Four elderly widows plan to take Bradford Council to Court rather than pay hundreds of pounds for their neighbours' new windows.

Home owners Joyce Marshall, 78, Marjorie Cochrane, 76, Maud Chattaway, 73, and Betty Tarrent, 74, of Myrtle Court, Bingley, face bills of nearly £600 each for improvements to their neighbours' council flats.

But they are incensed because they spent hundreds of pounds replacing their own windows when they bought their flats from the Council.

The council tenants won't have to pay anything for the repairs, but the four pensioners will under the terms of their leasehold agreement.

After the T&A first revealed the pensioners' plight in February, the chairman of Bradford Council's Housing and Environmental Protection Committee, Councillor Jim O'Neill, promised a review.

Seven months on, this has resulted in a rubberstamping of the original decision - and local councillors and Shipley MP Chris Leslie have branded the decision "disgraceful".

Today, Coun O'Neill said while he sympathised with the pensioners, it would be unfair to council tax-payers as a whole if the authority did not pursue payment.

He said: "We have reviewed the situation with our legal and housing departments and the line is that where it is legally enforceable on the lease, we will be asking them to make the appropriate contribution.

"If they don't pay, it falls on the tax-payer of Bradford instead. We would be failing the tax-payer if we didn't enforce it and, much as I sympathise with the ladies, I can't do it."

But Mrs Marshall said: "I'm not going to pay it. Why should I have to pay £570?

"I'm 78 and would rather go to prison first.

"I feel as if we are being hounded, especially when we have looked after our homes and enhanced them.

"It worries me that I am having to do battle over this."

Mrs Cochrane added: "We are hoping to get legal aid and take court action over this.

"We are going to fight it. It's awful - I have never been to court in my life and to think I may have to now, at my age.

"We are all widows and have no men to help us."

Her neighbour Mrs Tarrent, added: "I don't think a lot of this decision. Why should we pay this when we are all pensioners?

"My late husband and I spend a lot of money replacing the windows when we bought it."

Ilkley Tory councillor Martin Smith, who is on the housing committee, said: "It's absolutely disgraceful after all this time to come up with a suggestion like this.

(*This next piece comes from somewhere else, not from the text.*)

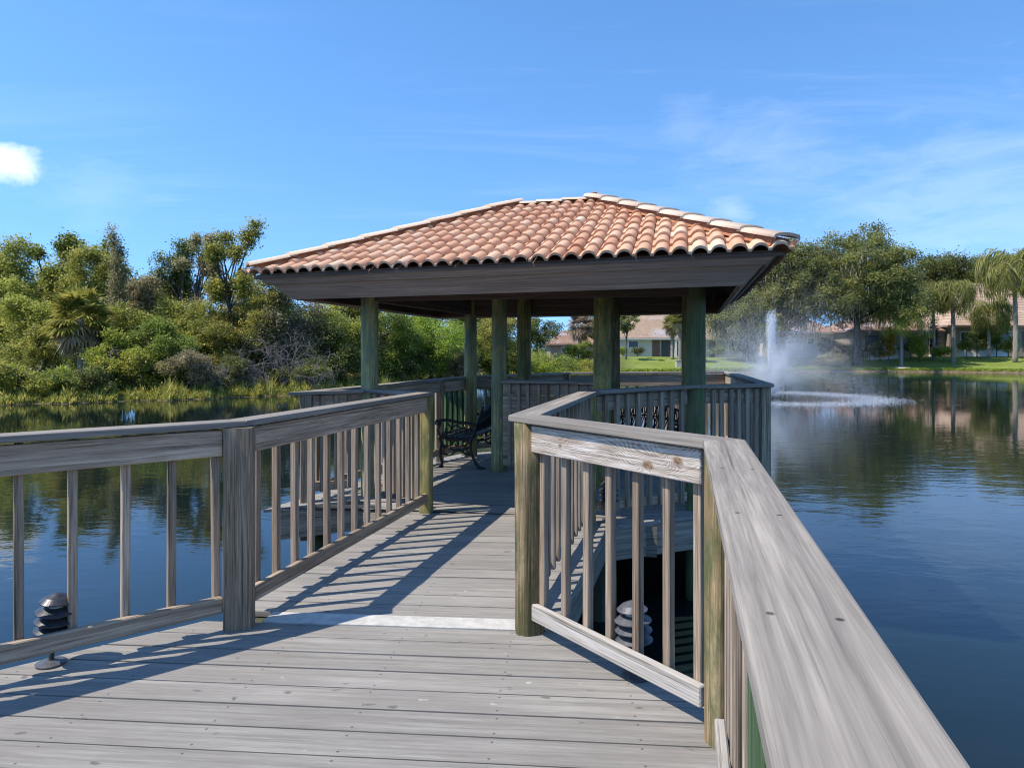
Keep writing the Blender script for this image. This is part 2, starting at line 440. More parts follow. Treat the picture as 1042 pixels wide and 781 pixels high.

"These poor old ladies who have put their windows in out of good faith are being penalised again for a policy to protect the existing Council workforce."

Bingley Tory councillor Colin Gill described the outcome as outrageous.

The women were being penalised for improving their properties at their own expense.

And Shipley Labour MP Chris Leslie said: "I am disappointed and will be urging the Council to be more flexible."

His advice to the widows was to seek legal advice.

"I have said to the Council that in future they should make it absolutely clear to future leaseholders what the situation is so there is no confusion about this."